- **TASK TO COMPLETE**:
Write out the listing below exactly, and omit any images you find in it.
--- RAW DATA ---
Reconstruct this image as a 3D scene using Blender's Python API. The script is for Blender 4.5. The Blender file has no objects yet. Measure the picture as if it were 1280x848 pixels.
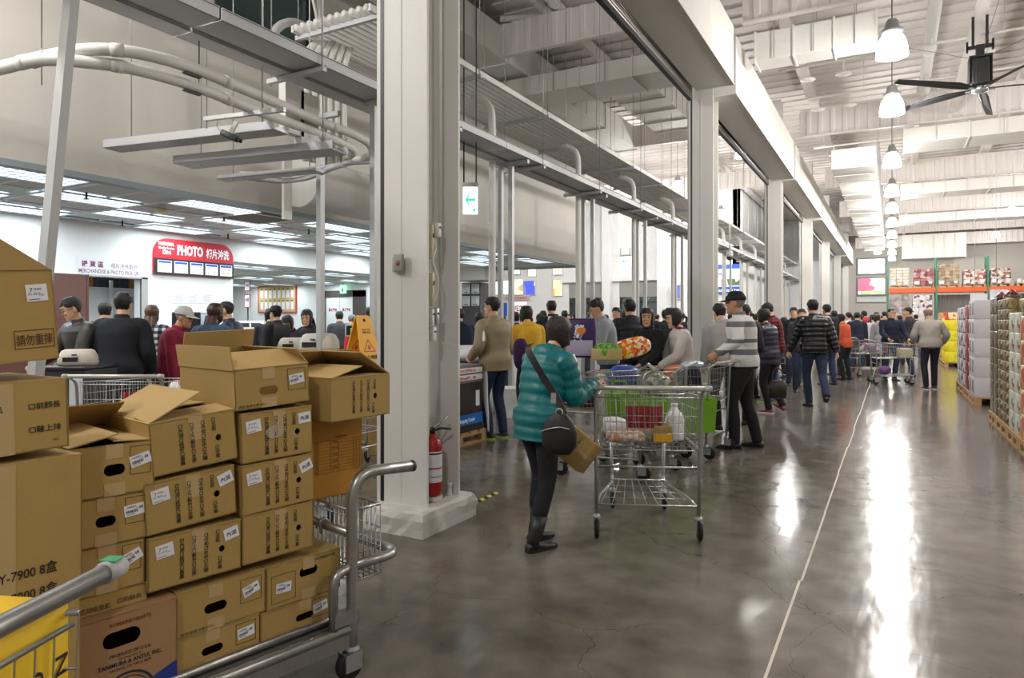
import bpy, math, random
from mathutils import Vector, Matrix
PI = math.pi
C = bpy.context.scene.collection
rnd = random.Random(11)
V = Vector
# ---------------------------------------------------------------- where the camera stands (used to measure the photograph)
TH = math.radians(28.91); CT, ST = math.cos(TH), math.sin(TH)
FPX, CX, HY, EYE = 860.0, 640.0, 402.0, 1.40
def ray(px, py):
    u = (px-CX)/FPX; v = (HY-py)/FPX
    return V((u*CT-ST, CT+u*ST, v))
def floor_at(px, py):
    r = ray(px, py); t = EYE/-r.z
    return V((r.x*t, r.y*t, 0))
def onX(px, py, X):
    r = ray(px, py); t = X/r.x
    return V((X, r.y*t, EYE+r.z*t))
def onY(px, py, Y):
    r = ray(px, py); t = Y/r.y
    return V((r.x*t, Y, EYE+r.z*t))
def onZ(px, py, Z):
    r = ray(px, py); t = (Z-EYE)/r.z
    return V((r.x*t, r.y*t, Z))
def onD(px, py, D):
    r = ray(px, py)
    return V((r.x*D, r.y*D, EYE+r.z*D))
# ---------------------------------------------------------------- materials
def lin(c):
    f = lambda x: x/12.92 if x <= 0.04045 else ((x+0.055)/1.055)**2.4
    return tuple(f(x/255.0) for x in c)
_M = {}
def mat(name, rgb, rough=0.5, metal=0.0, var=0.0, scale=8.0, bump=0.0, bscale=60.0, emit=0.0, spec=0.5, alpha=1.0, stretch=None, trans=0.0):
    if name in _M: return _M[name]
    m = bpy.data.materials.new(name); m.use_nodes = True
    nt = m.node_tree; b = nt.nodes['Principled BSDF']
    col = lin(rgb)
    b.inputs['Base Color'].default_value = (*col, 1)
    b.inputs['Roughness'].default_value = rough
    b.inputs['Metallic'].default_value = metal
    b.inputs['Specular IOR Level'].default_value = spec
    if alpha < 1: b.inputs['Alpha'].default_value = alpha
    if trans: b.inputs['Transmission Weight'].default_value = trans
    tc = nt.nodes.new('ShaderNodeTexCoord')
    src = tc.outputs['Object']
    if stretch:
        mp = nt.nodes.new('ShaderNodeMapping'); mp.inputs['Scale'].default_value = stretch
        nt.links.new(src, mp.inputs['Vector']); src = mp.outputs['Vector']
    if var > 0:
        n = nt.nodes.new('ShaderNodeTexNoise'); n.inputs['Scale'].default_value = scale; n.inputs['Detail'].default_value = 3
        nt.links.new(src, n.inputs['Vector'])
        mx = nt.nodes.new('ShaderNodeMix'); mx.data_type = 'RGBA'
        mx.inputs['A'].default_value = (*[x*(1-var) for x in col], 1)
        mx.inputs['B'].default_value = (*[min(1, x*(1+var)) for x in col], 1)
        nt.links.new(n.outputs['Fac'], mx.inputs['Factor'])
        nt.links.new(mx.outputs['Result'], b.inputs['Base Color'])
    if bump > 0:
        n2 = nt.nodes.new('ShaderNodeTexNoise'); n2.inputs['Scale'].default_value = bscale; n2.inputs['Detail'].default_value = 4
        nt.links.new(src, n2.inputs['Vector'])
        bp = nt.nodes.new('ShaderNodeBump'); bp.inputs['Strength'].default_value = bump; bp.inputs['Distance'].default_value = 0.02
        nt.links.new(n2.outputs['Fac'], bp.inputs['Height']); nt.links.new(bp.outputs['Normal'], b.inputs['Normal'])
    if emit > 0:
        b.inputs['Emission Color'].default_value = (*col, 1); b.inputs['Emission Strength'].default_value = emit
    _M[name] = m
    return m
def ramp_mat(name, stops, axis='Z', scale=1.0, offset=0.0, rough=0.8, const=True, wave=None):
    """bands along one object axis: stops = [(pos, rgb)...] over fract(axis*scale+offset)"""
    if name in _M: return _M[name]
    m = bpy.data.materials.new(name); m.use_nodes = True; nt = m.node_tree; b = nt.nodes['Principled BSDF']
    b.inputs['Roughness'].default_value = rough
    tc = nt.nodes.new('ShaderNodeTexCoord'); sx = nt.nodes.new('ShaderNodeSeparateXYZ')
    nt.links.new(tc.outputs['Object'], sx.inputs[0])
    ma = nt.nodes.new('ShaderNodeMath'); ma.operation = 'MULTIPLY_ADD'; ma.inputs[1].default_value = scale; ma.inputs[2].default_value = offset
    nt.links.new(sx.outputs[axis], ma.inputs[0])
    fr = nt.nodes.new('ShaderNodeMath'); fr.operation = 'FRACT'; nt.links.new(ma.outputs[0], fr.inputs[0])
    cr = nt.nodes.new('ShaderNodeValToRGB'); cr.color_ramp.interpolation = 'CONSTANT' if const else 'LINEAR'
    e = cr.color_ramp.elements
    e[0].position, e[0].color = stops[0][0], (*lin(stops[0][1]), 1)
    e[1].position, e[1].color = stops[1][0], (*lin(stops[1][1]), 1)
    for p, c in stops[2:]:
        k = e.new(p); k.color = (*lin(c), 1)
    nt.links.new(fr.outputs[0], cr.inputs[0]); nt.links.new(cr.outputs[0], b.inputs['Base Color'])
    _M[name] = m
    return m
def check_mat(name, a, b_, c_, size=0.05, rough=0.85):
    """woven plaid: two crossed sets of bands"""
    if name in _M: return _M[name]
    m = bpy.data.materials.new(name); m.use_nodes = True; nt = m.node_tree; b = nt.nodes['Principled BSDF']
    b.inputs['Roughness'].default_value = rough
    tc = nt.nodes.new('ShaderNodeTexCoord'); sx = nt.nodes.new('ShaderNodeSeparateXYZ'); nt.links.new(tc.outputs['Object'], sx.inputs[0])
    outs = []
    for ax in ('X', 'Z'):
        ma = nt.nodes.new('ShaderNodeMath'); ma.operation = 'MULTIPLY'; ma.inputs[1].default_value = 1/(2*size); nt.links.new(sx.outputs[ax], ma.inputs[0])
        fr = nt.nodes.new('ShaderNodeMath'); fr.operation = 'FRACT'; nt.links.new(ma.outputs[0], fr.inputs[0])
        gt = nt.nodes.new('ShaderNodeMath'); gt.operation = 'GREATER_THAN'; gt.inputs[1].default_value = 0.5; nt.links.new(fr.outputs[0], gt.inputs[0])
        outs.append(gt)
    ad = nt.nodes.new('ShaderNodeMath'); ad.operation = 'ADD'; nt.links.new(outs[0].outputs[0], ad.inputs[0]); nt.links.new(outs[1].outputs[0], ad.inputs[1])
    dv = nt.nodes.new('ShaderNodeMath'); dv.operation = 'MULTIPLY'; dv.inputs[1].default_value = 0.4; nt.links.new(ad.outputs[0], dv.inputs[0])
    cr = nt.nodes.new('ShaderNodeValToRGB'); cr.color_ramp.interpolation = 'CONSTANT'; e = cr.color_ramp.elements
    e[0].position, e[0].color = 0, (*lin(a), 1); e[1].position, e[1].color = 0.3, (*lin(b_), 1); k = e.new(0.7); k.color = (*lin(c_), 1)
    nt.links.new(dv.outputs[0], cr.inputs[0]); nt.links.new(cr.outputs[0], b.inputs['Base Color'])
    _M[name] = m
    return m
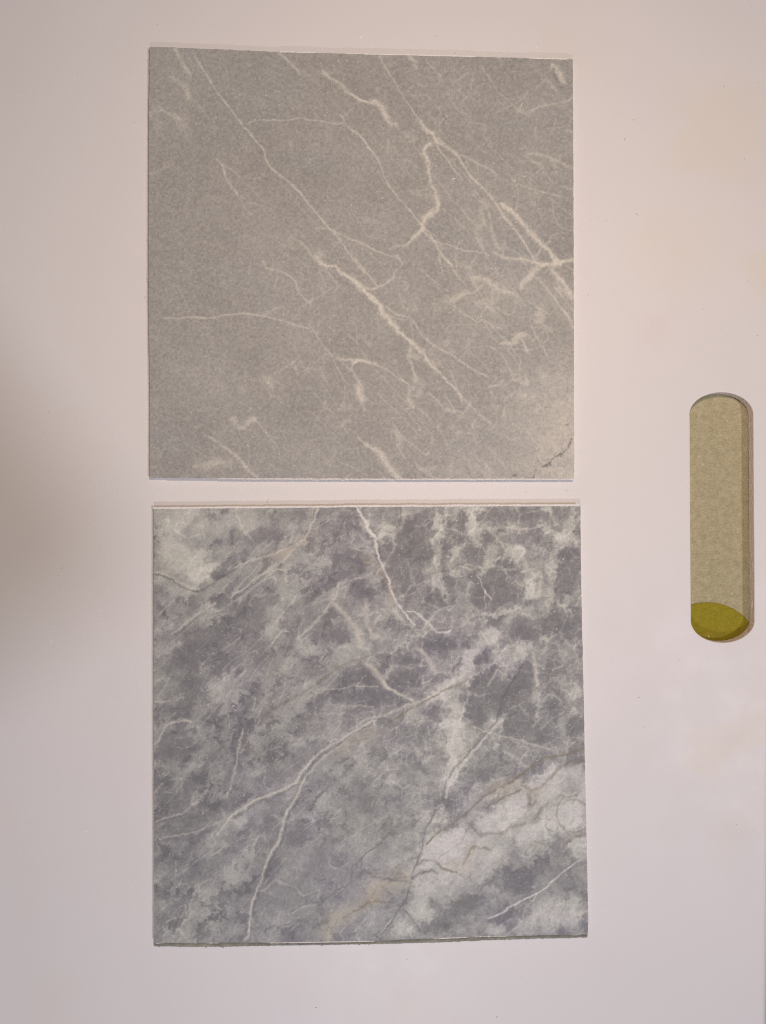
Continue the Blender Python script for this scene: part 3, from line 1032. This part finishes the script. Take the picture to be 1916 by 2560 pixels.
---
- **SOLUTION FOR THIS TASK**:
Reconstruct this image as a 3D scene using Blender's Python API. The script is for Blender 4.5. The Blender file has no objects yet. Measure the picture as if it were 1280x848 pixels.
import bpy, math, random
from mathutils import Vector, Matrix
PI = math.pi
C = bpy.context.scene.collection
rnd = random.Random(11)
V = Vector
# ---------------------------------------------------------------- where the camera stands (used to measure the photograph)
TH = math.radians(28.91); CT, ST = math.cos(TH), math.sin(TH)
FPX, CX, HY, EYE = 860.0, 640.0, 402.0, 1.40
def ray(px, py):
    u = (px-CX)/FPX; v = (HY-py)/FPX
    return V((u*CT-ST, CT+u*ST, v))
def floor_at(px, py):
    r = ray(px, py); t = EYE/-r.z
    return V((r.x*t, r.y*t, 0))
def onX(px, py, X):
    r = ray(px, py); t = X/r.x
    return V((X, r.y*t, EYE+r.z*t))
def onY(px, py, Y):
    r = ray(px, py); t = Y/r.y
    return V((r.x*t, Y, EYE+r.z*t))
def onZ(px, py, Z):
    r = ray(px, py); t = (Z-EYE)/r.z
    return V((r.x*t, r.y*t, Z))
def onD(px, py, D):
    r = ray(px, py)
    return V((r.x*D, r.y*D, EYE+r.z*D))
# ---------------------------------------------------------------- materials
def lin(c):
    f = lambda x: x/12.92 if x <= 0.04045 else ((x+0.055)/1.055)**2.4
    return tuple(f(x/255.0) for x in c)
_M = {}
def mat(name, rgb, rough=0.5, metal=0.0, var=0.0, scale=8.0, bump=0.0, bscale=60.0, emit=0.0, spec=0.5, alpha=1.0, stretch=None, trans=0.0):
    if name in _M: return _M[name]
    m = bpy.data.materials.new(name); m.use_nodes = True
    nt = m.node_tree; b = nt.nodes['Principled BSDF']
    col = lin(rgb)
    b.inputs['Base Color'].default_value = (*col, 1)
    b.inputs['Roughness'].default_value = rough
    b.inputs['Metallic'].default_value = metal
    b.inputs['Specular IOR Level'].default_value = spec
    if alpha < 1: b.inputs['Alpha'].default_value = alpha
    if trans: b.inputs['Transmission Weight'].default_value = trans
    tc = nt.nodes.new('ShaderNodeTexCoord')
    src = tc.outputs['Object']
    if stretch:
        mp = nt.nodes.new('ShaderNodeMapping'); mp.inputs['Scale'].default_value = stretch
        nt.links.new(src, mp.inputs['Vector']); src = mp.outputs['Vector']
    if var > 0:
        n = nt.nodes.new('ShaderNodeTexNoise'); n.inputs['Scale'].default_value = scale; n.inputs['Detail'].default_value = 3
        nt.links.new(src, n.inputs['Vector'])
        mx = nt.nodes.new('ShaderNodeMix'); mx.data_type = 'RGBA'
        mx.inputs['A'].default_value = (*[x*(1-var) for x in col], 1)
        mx.inputs['B'].default_value = (*[min(1, x*(1+var)) for x in col], 1)
        nt.links.new(n.outputs['Fac'], mx.inputs['Factor'])
        nt.links.new(mx.outputs['Result'], b.inputs['Base Color'])
    if bump > 0:
        n2 = nt.nodes.new('ShaderNodeTexNoise'); n2.inputs['Scale'].default_value = bscale; n2.inputs['Detail'].default_value = 4
        nt.links.new(src, n2.inputs['Vector'])
        bp = nt.nodes.new('ShaderNodeBump'); bp.inputs['Strength'].default_value = bump; bp.inputs['Distance'].default_value = 0.02
        nt.links.new(n2.outputs['Fac'], bp.inputs['Height']); nt.links.new(bp.outputs['Normal'], b.inputs['Normal'])
    if emit > 0:
        b.inputs['Emission Color'].default_value = (*col, 1); b.inputs['Emission Strength'].default_value = emit
    _M[name] = m
    return m
def ramp_mat(name, stops, axis='Z', scale=1.0, offset=0.0, rough=0.8, const=True, wave=None):
    """bands along one object axis: stops = [(pos, rgb)...] over fract(axis*scale+offset)"""
    if name in _M: return _M[name]
    m = bpy.data.materials.new(name); m.use_nodes = True; nt = m.node_tree; b = nt.nodes['Principled BSDF']
    b.inputs['Roughness'].default_value = rough
    tc = nt.nodes.new('ShaderNodeTexCoord'); sx = nt.nodes.new('ShaderNodeSeparateXYZ')
    nt.links.new(tc.outputs['Object'], sx.inputs[0])
    ma = nt.nodes.new('ShaderNodeMath'); ma.operation = 'MULTIPLY_ADD'; ma.inputs[1].default_value = scale; ma.inputs[2].default_value = offset
    nt.links.new(sx.outputs[axis], ma.inputs[0])
    fr = nt.nodes.new('ShaderNodeMath'); fr.operation = 'FRACT'; nt.links.new(ma.outputs[0], fr.inputs[0])
    cr = nt.nodes.new('ShaderNodeValToRGB'); cr.color_ramp.interpolation = 'CONSTANT' if const else 'LINEAR'
    e = cr.color_ramp.elements
    e[0].position, e[0].color = stops[0][0], (*lin(stops[0][1]), 1)
    e[1].position, e[1].color = stops[1][0], (*lin(stops[1][1]), 1)
    for p, c in stops[2:]:
        k = e.new(p); k.color = (*lin(c), 1)
    nt.links.new(fr.outputs[0], cr.inputs[0]); nt.links.new(cr.outputs[0], b.inputs['Base Color'])
    _M[name] = m
    return m
def check_mat(name, a, b_, c_, size=0.05, rough=0.85):
    """woven plaid: two crossed sets of bands"""
    if name in _M: return _M[name]
    m = bpy.data.materials.new(name); m.use_nodes = True; nt = m.node_tree; b = nt.nodes['Principled BSDF']
    b.inputs['Roughness'].default_value = rough
    tc = nt.nodes.new('ShaderNodeTexCoord'); sx = nt.nodes.new('ShaderNodeSeparateXYZ'); nt.links.new(tc.outputs['Object'], sx.inputs[0])
    outs = []
    for ax in ('X', 'Z'):
        ma = nt.nodes.new('ShaderNodeMath'); ma.operation = 'MULTIPLY'; ma.inputs[1].default_value = 1/(2*size); nt.links.new(sx.outputs[ax], ma.inputs[0])
        fr = nt.nodes.new('ShaderNodeMath'); fr.operation = 'FRACT'; nt.links.new(ma.outputs[0], fr.inputs[0])
        gt = nt.nodes.new('ShaderNodeMath'); gt.operation = 'GREATER_THAN'; gt.inputs[1].default_value = 0.5; nt.links.new(fr.outputs[0], gt.inputs[0])
        outs.append(gt)
    ad = nt.nodes.new('ShaderNodeMath'); ad.operation = 'ADD'; nt.links.new(outs[0].outputs[0], ad.inputs[0]); nt.links.new(outs[1].outputs[0], ad.inputs[1])
    dv = nt.nodes.new('ShaderNodeMath'); dv.operation = 'MULTIPLY'; dv.inputs[1].default_value = 0.4; nt.links.new(ad.outputs[0], dv.inputs[0])
    cr = nt.nodes.new('ShaderNodeValToRGB'); cr.color_ramp.interpolation = 'CONSTANT'; e = cr.color_ramp.elements
    e[0].position, e[0].color = 0, (*lin(a), 1); e[1].position, e[1].color = 0.3, (*lin(b_), 1); k = e.new(0.7); k.color = (*lin(c_), 1)
    nt.links.new(dv.outputs[0], cr.inputs[0]); nt.links.new(cr.outputs[0], b.inputs['Base Color'])
    _M[name] = m
    return m
Continue the Blender Python script for this scene: part 3, from line 1032. This part finishes the script. Take the picture to be 1916 by 2560 pixels.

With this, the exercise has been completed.